Hardware v Software

Some people get irate over the silliest things. Take the debate on hardware versus software. Some people swear by rooms full of gear, others have their entire studio on the laptop. It’s many a time I read pitched battles going on at various internet fora which is better.

Non issue

I think it is a non issue. Why debate the two when you can so easily combine both worlds and reap the benefits. Why polarise an issue, when blending it can give you so much fun.


I make a point of using both analogue and digital stuff. Software and hardware. Emulation and the real thing. Why choose when using both creates unique sounds.


I love using my Android device to sample stuff outdoors (using Koala at the moment). At home I export the samples, either with or without edits, it depends. Then I use those sounds in my daw directly.

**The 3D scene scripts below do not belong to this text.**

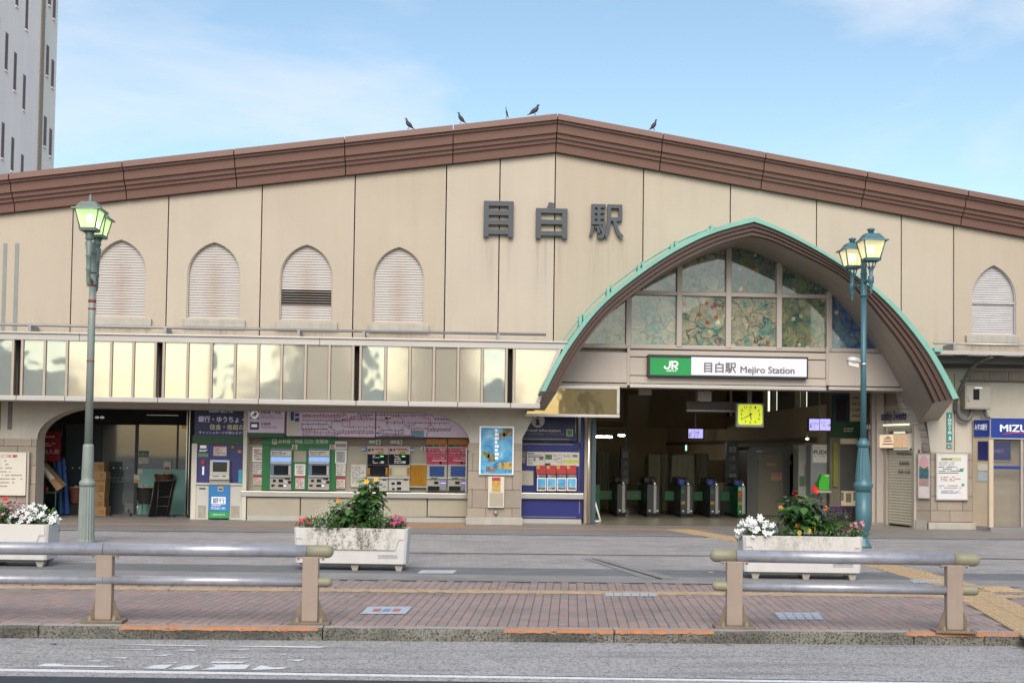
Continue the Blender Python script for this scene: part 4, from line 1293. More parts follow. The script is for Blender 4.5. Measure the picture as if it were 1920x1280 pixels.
def green_machine(px, n, lab):
    t = pth('ticket_machine', lab, 'ticket machine', (px, 840, px + 40, 918), YT_ - .1, 'green bay ticket machines')
    def q(nm, m, b, dy=0.0, d=.04, bev=0.0): return pb(nm, m, t, (px + b[0], b[1], px + b[2], b[3]), YT_ - .1 + dy, d, bev)
    q('body', m_mach, (0, 840, 40, 918), .03, .14, .006)
    q('header', M('header_teal', (.12, .2, .25), .4), (1, 840.5, 39, 844), .015, .02)
    q('panel', m_paper, (1, 844.5, 39, 854), .012, .02)
    q('display', m_scrl, (1, 857, 39, 865), .012, .02)
    q('camera_strip', m_mach2, (1, 866, 39, 869), .0, .03)
    q('screen_bezel', M('bezel_blue', (.14, .2, .32), .35), (0.5, 870, 39.5, 891), .012, .02)
    s = q('screen', m_scr, (7, 872, 34, 889.5), .006, .012)
    q('keypad', m_mach2, (34.5, 873, 38.5, 890), .0, .02)
    q('shelf', m_mach2, (0, 891.5, 40, 894), -.03, .07, .004)
    for b in ((5, 898.5, 10.5, 903), (16, 898, 24, 903.5), (2, 908, 8, 911.5), (15, 908, 24, 912), (34, 901, 39, 906), (27, 896, 37, 899)):
        q('slot', m_scr, b, .018, .015)
    q('coin_tray', m_mach2, (25, 899, 33, 907), .0, .03, .003)
    q('card_light', M('card_light', (.7, .75, .85), .3, emit=.6), (25.5, 909, 29.5, 911), .015, .015)
    mb = MB(); dashes(mb, (px + 3, 846, px + 37, 853), YT_ - .1 + .01, 3, seed=n); mb.build('print', m_black, t)
    return t
green_machine(506.5, 1, 'left ticket machine of the pair in the green bay')
green_machine(578, 2, 'right ticket machine of the pair in the green bay')
def notice(b, Y, label, mats, rows=6, nm='notice', cat='notice', frame=None, band=None, seed=3, print_mat=None, group=None):
    t = pth(nm, label, cat, b, Y, group)
    pb('sheet', mats, t, b, Y, .012)
    w = b[2] - b[0]; h = b[3] - b[1]
    if frame:
        fw = frame[1]
        for c in ((b[0] - fw, b[1] - fw, b[2] + fw, b[1]), (b[0] - fw, b[3], b[2] + fw, b[3] + fw), (b[0] - fw, b[1], b[0], b[3]), (b[2], b[1], b[2] + fw, b[3])):
            pb('frame', frame[0], t, c, Y - .012, .03)
    if band:
        pb('band', band[0], t, (b[0], b[1] + h * band[1], b[2], b[1] + h * band[2]), Y - .003, .004)
    mb = MB(); dashes(mb, (b[0] + w * .08, b[1] + h * (band[2] + .05 if band and band[1] < .3 else .08), b[2] - w * .08, b[3] - h * .06), Y - .004, rows, seed=seed, mn=w * .05, mxl=w * .2)
    mb.build('print', print_mat or m_greytxt, t)
    return t
notice((475, 840, 493, 864), YT_ + .02, 'white framed pink print notice left of machine 6', m_paper, 6, frame=(m_wht, 1.2), seed=1, print_mat=m_redp)
notice((474, 868, 492, 889), YT_ + .02, 'plain paper notice with flower corners at the bay edge', m_paper, 5, seed=2)
notice((475, 891, 491, 909), YT_ + .02, 'small notice with red top band left of machine 6', m_paper, 4, band=(m_redp, 0, .2), seed=3, print_mat=m_redp)
notice((554, 871, 571, 890), YT_ - .03, 'framed notice between the two green bay machines', m_paper, 4, frame=(m_wht, 1.2), seed=4)
notice((554, 892, 571, 916), YT_ - .03, 'notice with red band under the framed one between machines', m_paper, 6, band=(m_redp, 0, .16), seed=5, print_mat=m_redp)
notice((628, 827, 651, 842), YT_ - .03, 'blank paper sheet right of number 5', m_paper, 1, seed=6)
notice((630, 845, 648, 867), YT_ - .02, 'white framed chart notice right of number 5', M('chart_grey', (.42, .43, .42), .5, var=.3, vs=30), 5, frame=(m_wht, 1.2), seed=7)
notice((630, 869, 648, 892), YT_ - .02, 'plain notice with yellow corners right of machine 5', m_paper, 5, seed=8)
notice((631, 894, 647, 915), YT_ - .02, 'small notice with red top band right of machine 5', m_paper, 5, band=(m_redp, 0, .2), seed=9, print_mat=m_redp)
notice((658, 870, 686, 912), YT_ + .02, 'large two column fare table left of machine 4', m_paper, 12, frame=(m_tw, 1), seed=10)
# signs above
s1 = pth('hanging_sign', 'lilac sign for express tickets and commuter pass above the green bay', 'sign', (464, 768, 534, 820), YT_ - .3)
YH = YT_ - .3
pb('panel', m_lav, s1, (464.5, 762, 533, 811), YH, .05)
pb('green_band', m_tdgreen, s1, (464.5, 811, 533, 819.5), YH, .05)
pb('icon', M('icon_green', (.05, .12, .1), .5), s1, (469, 766, 485.5, 785), YH - .004, .004)
mb = MB()
cc = U(477.2, 777, YH - .01)
mb.add([(cc.x + .1 * math.cos(a), YH - .008, cc.z + .1 * math.sin(a)) for a in [2 * math.pi * k / 20 for k in range(20)]], [tuple(range(20))])
mb.build('icon_disc', m_wht, s1)
mb = MB(); stroke(mb, [(472.5, 780), (476, 777), (479, 772.5), (481, 774), (477.5, 780)], 2.4, YH - .011); mb.build('icon_mark', M('icon_green', (.05, .12, .1)), s1)
pb('icon', m_navy, s1, (469, 791, 485.5, 805), YH - .004, .004)
pb('icon_mark', m_wht, s1, (471.5, 795, 482, 800.5), YH - .006, .002)
txt('lettering', '新幹線・特急', (488.5, 768, 527, 776), YH - .004, m_navy, s1, .015)
txt('lettering', '(指定席 自由席)', (488.5, 777.5, 513, 780), YH - .004, m_navy, s1)
txt('lettering', 'Shinkansen & Express Tickets', (488.5, 781, 530, 785), YH - .004, m_navy, s1)
txt('lettering', '定期券', (488.5, 791.5, 508, 797.5), YH - .004, m_navy, s1, .015)
txt('lettering', 'Commuter Pass', (488.5, 798.5, 519, 802.5), YH - .004, m_navy, s1)
# route map
mpb = pth('route_map', 'wide lilac railway fare map above the ticket machines', 'map', (538, 765, 880, 818), YT_ - .3)
pb('board', m_lav, mpb, (538, 762, 703, 818), YH, .05)
pb('board', m_lav, mpb, (705.5, 763, 880, 819), YH, .05)
pb('legend', m_paper, mpb, (540, 768, 562, 816), YH - .003, .003)
pb('legend_block', m_bluep, mpb, (545, 768, 551, 788), YH - .005, .002); pb('legend_block', m_bluep, mpb, (553, 775, 561, 780), YH - .005, .002); pb('legend_block', m_bluep, mpb, (553, 783, 561, 790), YH - .005, .002)
pb('map_water', M('map_blue', (.2, .32, .48), .5), mpb, (770, 806.5, 795, 819), YH - .003, .003)
cols = {'r': m_redp, 'b': m_bluep, 'o': M('map_orange', (.5, .22, .08), .5), 'k': M('map_ink', (.05, .05, .09), .5), 't': M('map_teal', (.1, .25, .3), .5)}
lines = [('r', [(566, 773), (568, 778), (640, 778), (642, 774), (648, 776), (652, 784), (640, 787)]), ('r', [(566, 781), (640, 781), (648, 778)]), ('b', [(566, 788), (620, 788), (650, 788)]),
         ('r', [(622, 788.5), (655, 788), (660, 785.5), (702, 785.5)]), ('k', [(565, 803), (565, 795), (615, 795), (616, 800), (622, 801)]), ('k', [(565, 804), (614, 804), (616, 810)]),
         ('o', [(566, 807), (590, 808), (594, 811)]), ('r', [(566, 811), (610, 811), (702, 811.5)]), ('b', [(566, 816), (630, 816.5), (636, 811)]), ('t', [(622, 788), (622, 806), (636, 808), (690, 808), (700, 808)]),
         ('o', [(642, 787), (642, 798), (645, 800), (690, 800), (714, 800.5), (717, 805)]), ('r', [(656, 800), (656, 783), (662, 781), (690, 781), (694, 776)]), ('k', [(671, 773), (672, 777), (700, 778)]),
         ('r', [(706, 787), (720, 787), (723, 791), (730, 791), (732, 792), (757, 792)]), ('k', [(705.5, 777.5), (730, 777.5), (735, 778), (755, 779), (790, 778.5), (812, 778.5)]),
         ('r', [(762, 800), (764, 803), (845, 804)]), ('r', [(799, 803), (807, 796), (814, 803)]), ('r', [(807, 796), (807, 786), (793, 783), (792, 777)]), ('t', [(762, 792), (776, 793), (842, 793)]),
         ('b', [(705, 812), (716, 806), (745, 807), (757, 806), (757, 811), (750, 813), (706, 812)]), ('k', [(709, 812), (710, 817), (778, 818)]), ('b', [(800, 820), (801, 811), (806, 807), (845, 807), (846, 798)]),
         ('k', [(812, 778), (814, 785), (845, 786)]), ('t', [(760, 797), (775, 798), (777, 793)]), ('o', [(720, 816), (740, 815), (770, 817)])]
for key, pts in lines:
    mb = MB(); stroke(mb, pts, 1.1, YH - .004); mb.build('map_line', cols[key], mpb)
    mb2 = MB(); rr = random.Random(len(pts) * 7 + int(pts[0][0]))
    for (ax, ay), (bx, by) in zip(pts[:-1], pts[1:]):
        n = int(abs(bx - ax) / 5)
        for k in range(n):
            xx = lerp(ax, bx, (k + .5) / n); yy = lerp(ay, by, (k + .5) / n)
            prect(mb2, (xx - .4, yy + (.3 if rr.random() < .5 else -3.6), xx + .4, yy + (3.8 if rr.random() < .5 else -.3)), YH - .0045)
    if mb2.v: mb2.build('map_ticks', cols['k'], mpb)
mb = MB()
ring = [(742 + 17 * math.cos(a), 794 + 13.5 * math.sin(a)) for a in [2 * math.pi * k / 24 for k in range(25)]]
stroke(mb, ring, 1.0, YH - .0052); mb.build('map_loop', cols['t'], mpb)
mb = MB(); prect(mb, (721.5, 782.5, 727.5, 785.5), YH - .006); prect(mb, (723.4, 781.3, 725.6, 786.7), YH - .006); prect(mb, (729, 783, 733, 785), YH - .006); mb.build('map_marker', m_redp, mpb)
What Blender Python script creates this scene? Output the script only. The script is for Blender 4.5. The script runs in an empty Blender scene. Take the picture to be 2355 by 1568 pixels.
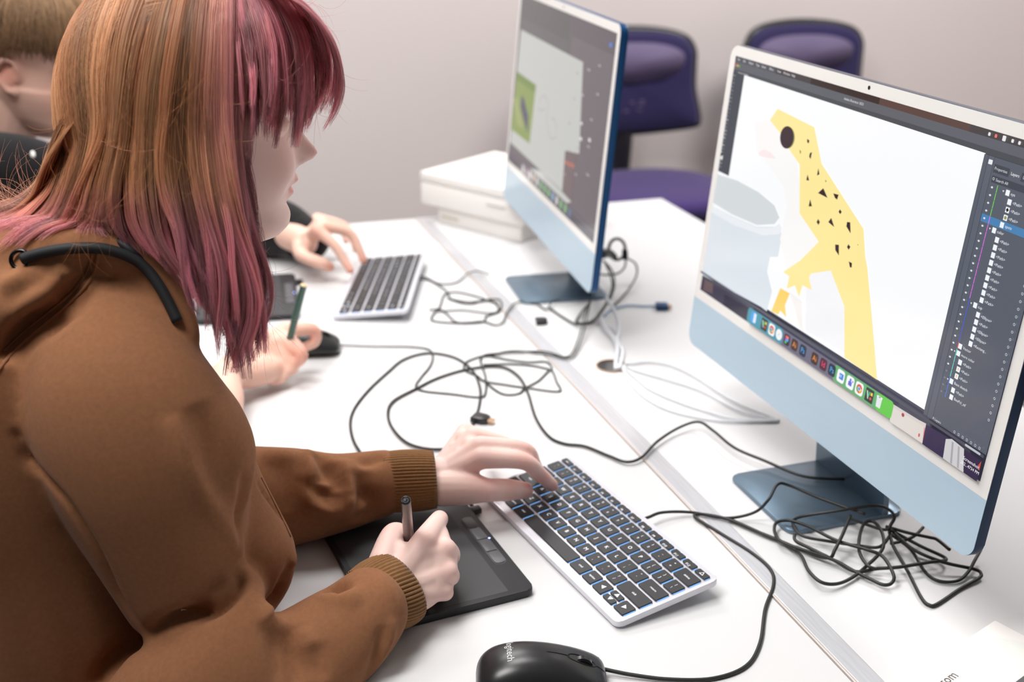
import bpy, bmesh, math, random
import numpy as np
from mathutils import Vector, Matrix
from mathutils.bvhtree import BVHTree
from mathutils.geometry import tessellate_polygon
random.seed(7); rng = np.random.default_rng(7)
S = bpy.context.scene; COL = S.collection
# ---------------------------------------------------------------- camera (desk top is z = 0, floor z = -0.72)
FPX = 2626.8
CP = np.array([-0.4894, -1.7175, 0.6539])
CR = np.array([0.9441, -0.3294, 0.0150]); CR /= np.linalg.norm(CR)
CF = np.array([0.3101, 0.8714, -0.3801]); CF -= CR*(CF@CR); CF /= np.linalg.norm(CF)
CU = np.cross(CR, CF)
cd = bpy.data.cameras.new('camera'); cam = bpy.data.objects.new('camera', cd); COL.objects.link(cam)
cam.matrix_world = Matrix(((CR[0], CU[0], -CF[0], CP[0]), (CR[1], CU[1], -CF[1], CP[1]), (CR[2], CU[2], -CF[2], CP[2]), (0, 0, 0, 1)))
cd.sensor_width = 36; cd.lens = 36*FPX/2355; cd.clip_start = .05
cd.dof.use_dof = True; cd.dof.focus_distance = 1.02; cd.dof.aperture_fstop = 4.5
S.camera = cam
S.view_settings.view_transform = 'Standard'; S.view_settings.look = 'None'
S.view_settings.gamma = 1; S.view_settings.use_curve_mapping = False
S.view_settings.exposure = 0.0
S.cycles.use_denoising = True
S.cycles.max_bounces = 8; S.cycles.diffuse_bounces = 4; S.cycles.glossy_bounces = 3; S.cycles.transmission_bounces = 4
w = bpy.data.worlds.new('world'); S.world = w; w.use_nodes = True
w.node_tree.nodes['Background'].inputs[0].default_value = (.9, .95, 1, 1)
w.node_tree.nodes['Background'].inputs[1].default_value = .03
def area(name, loc, size, power, col=(1, .982, .968), rot=(0, 0, 0)):
    l = bpy.data.lights.new(name, 'AREA'); l.shape = 'RECTANGLE'; l.size, l.size_y = size; l.energy = power; l.color = col
    o = bpy.data.objects.new(name, l); o.location = loc; o.rotation_euler = rot; COL.objects.link(o); return o
# classroom ceiling panels; third and fourth are added to brighten the back wall
for lx, ly, e in ((-1.15, -.92, 36), (-.35, -.1, 26), (-.10, 1.15, 25), (1.95, .60, 44), (-2.6, .75, 8)):
    area('overhead_key_fill_light', (lx, ly, 1.86), (.95, .6), e)

# ---------------------------------------------------------------- helpers
def U(x, y, z=0.0):                      # photo pixel -> world point at height z
    d = CF + CR*(x-1177.5)/FPX - CU*(y-784)/FPX
    return CP + d*((z-CP[2])/d[2])
def D(x, y, depth):                      # photo pixel -> world point at a depth
    return CP + (CF + CR*(x-1177.5)/FPX - CU*(y-784)/FPX)*depth
def srgb(r, g, b):
    return tuple(((c/255)/12.92 if c <= 10 else (((c/255)+.055)/1.055)**2.4) for c in (r, g, b)) + (1,)
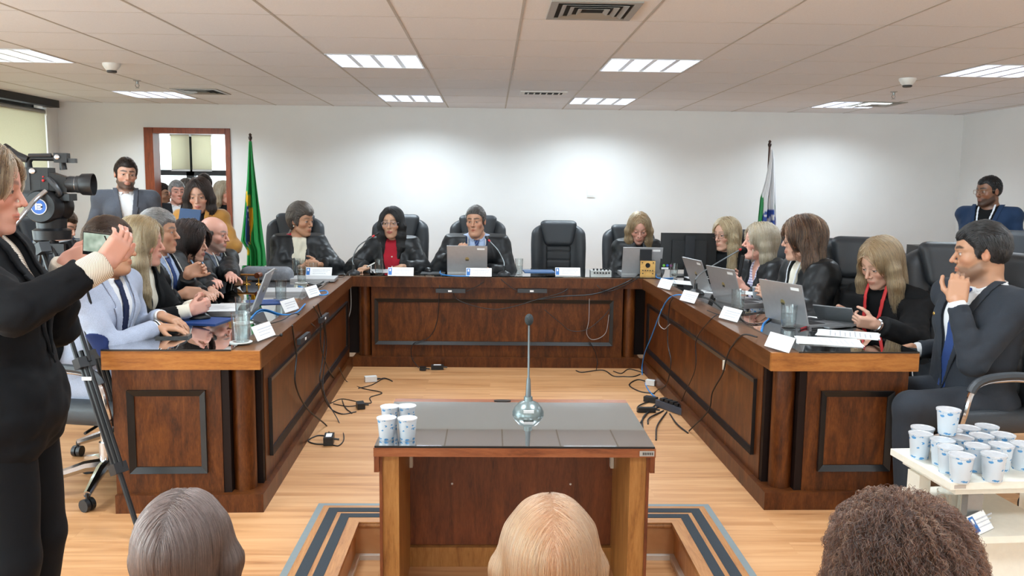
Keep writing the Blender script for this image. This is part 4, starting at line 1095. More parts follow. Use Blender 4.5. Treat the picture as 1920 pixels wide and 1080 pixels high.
def neck_wrap(name, m, r=.012, z0=-.03, z1=.05, wr=.004, drop=None, step=.006):
    """scarf / turtleneck around the neck, with an optional fall down the chest"""
    def mk(p):
        ax = unit(p.nt-p.nb); r0 = (.057 if not p.fem else .047)*p.hs; b = p.shirtfn if hasattr(p, 'shirtfn') else p.outer
        def fn(P):
            v = P-p.nb; h = v@ax; rr = np.linalg.norm(v-h[:, None]*ax, axis=1)
            d = smax(np.abs(rr-(r0+r*.8+.30*np.clip(.03-h, 0, .08)))-r, np.maximum(h-z1, z0-h), .008)
            if drop:
                q = torso_q(p, P); hw, zl = drop; e = np.abs(b(P)-.010)-.010; x = np.abs(q[:, 0]); ww = np.interp(q[:, 2], [zl, .30, .47], [hw*.55, hw, hw*.8]); g = np.maximum(np.maximum(x-ww, zl-q[:, 2]), np.maximum(q[:, 2]-.5, -q[:, 1]))*p.s
                d = smin(d, smax(e, g, .008), .012)
            return d+wob(P, 70, 5)*wr+.0015*np.sin((P@A(.6, .2, 1))*260)*wr*200*.25
        c = p.nb; sdf_obj(name, fn, c-A(.17, .17, .5*p.s), c+A(.17, .28, .14), step, m, p.root)
    return mk
def robe_cords(m, x0=.055, x1=.075, zlow=.0, w=.004):
    def mk(p):
        b = p.outer; bm = BM()
        def rg(q):
            xc = np.interp(q[:, 2], [zlow, .2, .48], [x1*.8, x1, x0]); return np.maximum(np.abs(np.abs(q[:, 0])-xc)-w, np.maximum(zlow-q[:, 2], q[:, 2]-.52))
        bm.free(); shell_strip('white_cord', m, rg, .005, .004, .005, (zlow, .53))(p)
    return mk
def lanyard(m, w=.007, zlow=.02, x0=.05):
    def rg(q):
        xc = np.interp(q[:, 2], [zlow, .48], [.004, x0]); return np.maximum(np.abs(np.abs(q[:, 0])-xc)-w, np.maximum(zlow-q[:, 2], q[:, 2]-.53))
    return shell_strip('lanyard', m, rg, .006, .003, .0045, (zlow, .53))
def buttons(m, zs, r=.006, x=0., base=None):
    def mk(p):
        b = base(p) if base else p.outer
        for z in zs:
            y = np.linspace(0, .3, 200, dtype=f4); P = np.stack([np.full(200, x, f4), y, np.full(200, z, f4)], 1); W = (p.hip+(P*p.s) @ p.Rt.T).astype(f4); d = b(W); i = int(np.argmin(np.abs(d-.003))); bm = BM(); ball(bm, W[i], r, 10, (1, .5, 1)); obj('button', bm, m, p.root, smooth=True)
    return mk
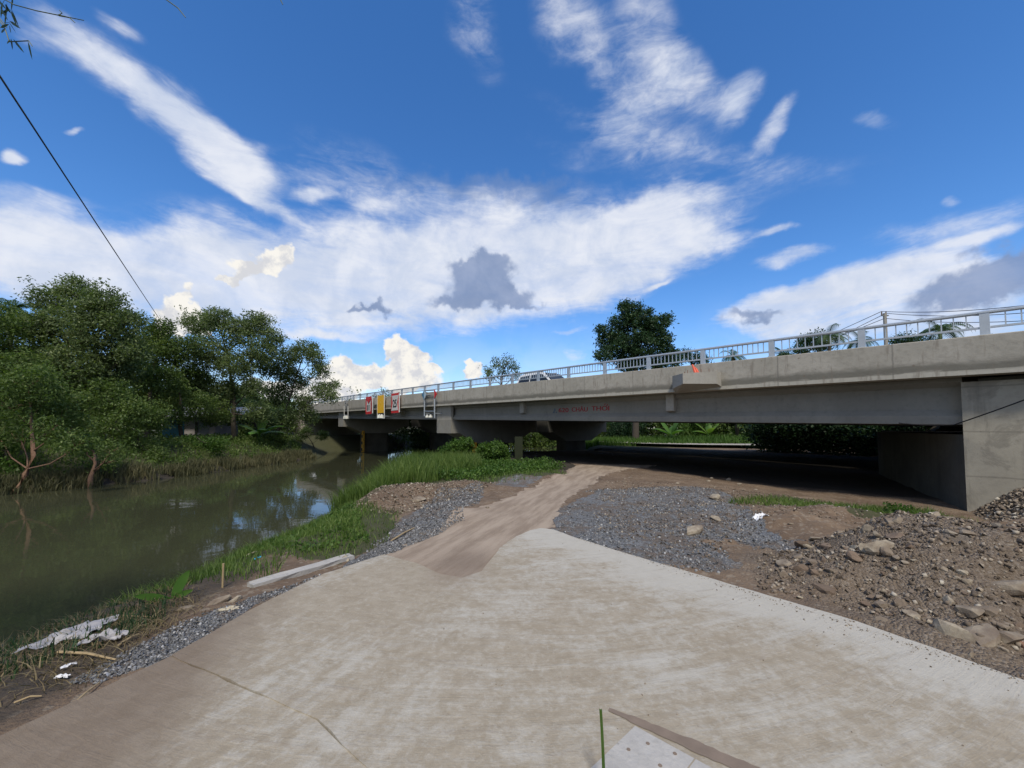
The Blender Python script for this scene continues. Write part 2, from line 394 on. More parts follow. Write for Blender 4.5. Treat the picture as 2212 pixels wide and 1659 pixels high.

Another route is that I sample the output of the phone into the Akai S2000. Then I edit the samples in the Akai. This not only lends a typical Akai sound to the samples, it also forces me to think about the editing. This is due to the fact that editing samples in an old school sampler, like the S2000, forces you to take your time.


The latter method also creates a greater chance of mistakes. And we all know that lucky mistakes can often spice up a production no end. Using the Akai often helps create that little bit of luck.


Software is brilliant. I love tinkering with all kinds of plugins and daw features. However, there’s a danger in that. Using a modern daw can be the biggest pitfall in the deepest pit ever dug. There are too many ways to edit your sounds and arrangements. This means a production stalls in edit-mania.


For me using the daw as a glorified tape machine sometimes has its advantages. The main one is speed.

Using a bit of an analogue mindset can be a great help. I often record in audio as soon as I am remotely happy with the Midi performance. After that I do not touch the Midi again. Only in extreme faulty cases I allow myself to edit the Midi.

Session musician

The same is true of analogue sources: record them, check the recording, maybe do a few re-takes and that’s it. That’s the material you have to work with. It can be a great help to view your recording sessions as if you have a very expensive, charging by the hour, session musician in the studio. That way you prevent landing in a editing quagmire.


So why debate the hardware versus software issue. Just use both. And that doesn’t mean you need the budget of a tycoon. Hardware can be found for bargain prices as long as you don’t follow the herd. Case in point: I bought my S2000 for €80. And don’t forget: anything can be a valuable instrument in your production. From blocks of wood to penny whistles. From water drops falling in a metallic bowl to the rim of a glass rubbed with your finger. Just let your creative mind loose and hardware becomes a very, very broad term. Far removed from the premium stuff most of us can only dream of. That said, of course I wouldn’t say no to a Jupiter 8 or an Urei 1176 either.